▶ **Exercise details**: Give the number of lines below that contain "objects", with no other output.

▶ **Data extract**:
________________________
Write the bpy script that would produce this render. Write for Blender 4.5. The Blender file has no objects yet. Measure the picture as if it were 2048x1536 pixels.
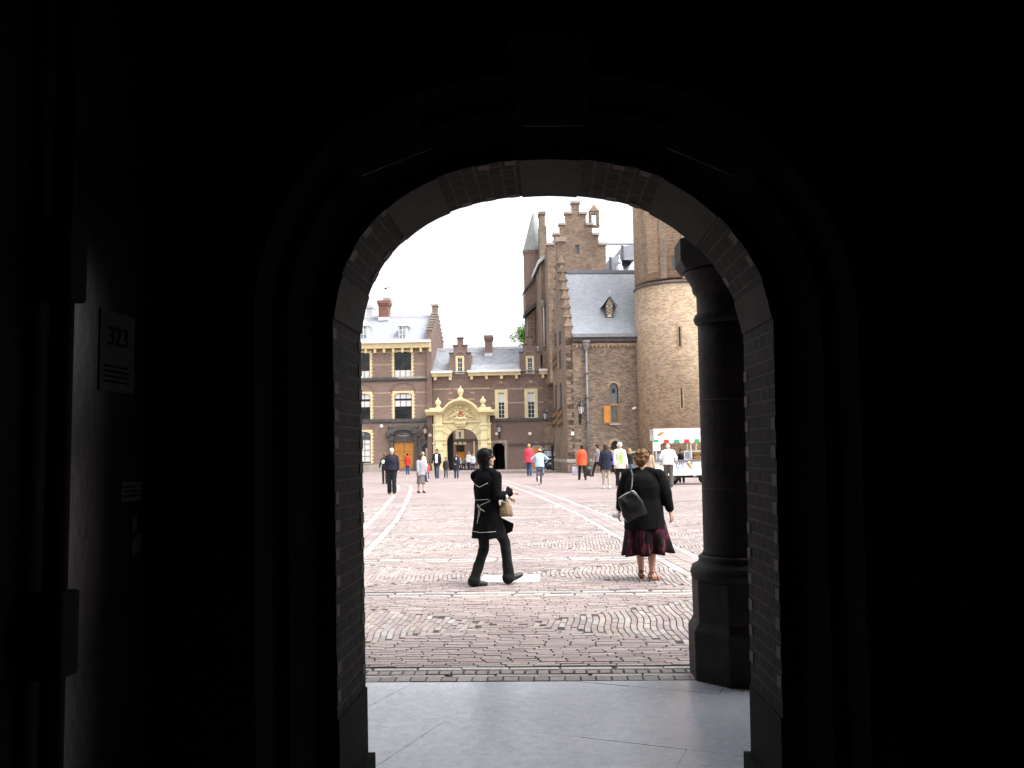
import bpy, math, random
import numpy as np
from mathutils import Vector, Matrix, noise
from mathutils.bvhtree import BVHTree
random.seed(7)
R = math.radians
sc = bpy.context.scene
col = sc.collection
# ---------------------------------------------------------------- camera
CAMZ = 1.6; F = 1700.0
YAW, PITCH, ROLL = R(2.36), math.atan(137/F), R(-1.0)
cam_m = (Matrix.Translation((0, 0, CAMZ)) @ Matrix.Rotation(YAW, 4, 'Z') @ Matrix.Rotation(math.pi/2+PITCH, 4, 'X')
         @ Matrix.Rotation(ROLL, 4, 'Z'))
cd = bpy.data.cameras.new('camera'); cam = bpy.data.objects.new('camera', cd); col.objects.link(cam)
cam.matrix_world = cam_m; cd.sensor_width = 36; cd.lens = 36*F/2048; cd.clip_start = .05; cd.clip_end = 2000
sc.camera = cam
CO = Vector((0, 0, CAMZ))
def ray(x, y):
    return cam_m.to_3x3() @ Vector(((x-1024)/F, (768-y)/F, -1))
def px(x, y, Y):                      # point of the plane Y = const seen at photo pixel x, y
    d = ray(x, y); t = Y/d.y; p = CO+d*t
    return p.x, p.z
def gp(x, y, z=0):                    # ground point seen at photo pixel x, y
    d = ray(x, y); t = (z-CAMZ)/d.z; p = CO+d*t
    return p.x, p.y
class Fr:                             # local frame of a building: origin on the ground and turn
    def __init__(s, ox, oy, ang=0):
        s.M = Matrix.Translation((ox, oy, 0)) @ Matrix.Rotation(ang, 4, 'Z'); s.I = s.M.inverted()
    def ray(s, x, y):
        return s.I @ CO, s.I.to_3x3() @ ray(x, y)
    def front(s, x, y, d=0):
        o, v = s.ray(x, y); t = (d-o.y)/v.y; p = o+v*t; return p.x, p.z
    def side(s, x, y, d=0):
        o, v = s.ray(x, y); t = (d-o.x)/v.x; p = o+v*t; return p.y, p.z
    def rect(s, x0, y0, x1, y1, d=0):  # x0,x1,z0,z1
        xm, ym = (x0+x1)/2, (y0+y1)/2
        return (s.front(x0, ym, d)[0], s.front(x1, ym, d)[0], s.front(xm, y1, d)[1], s.front(xm, y0, d)[1])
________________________
▶ **Exercise result**: 2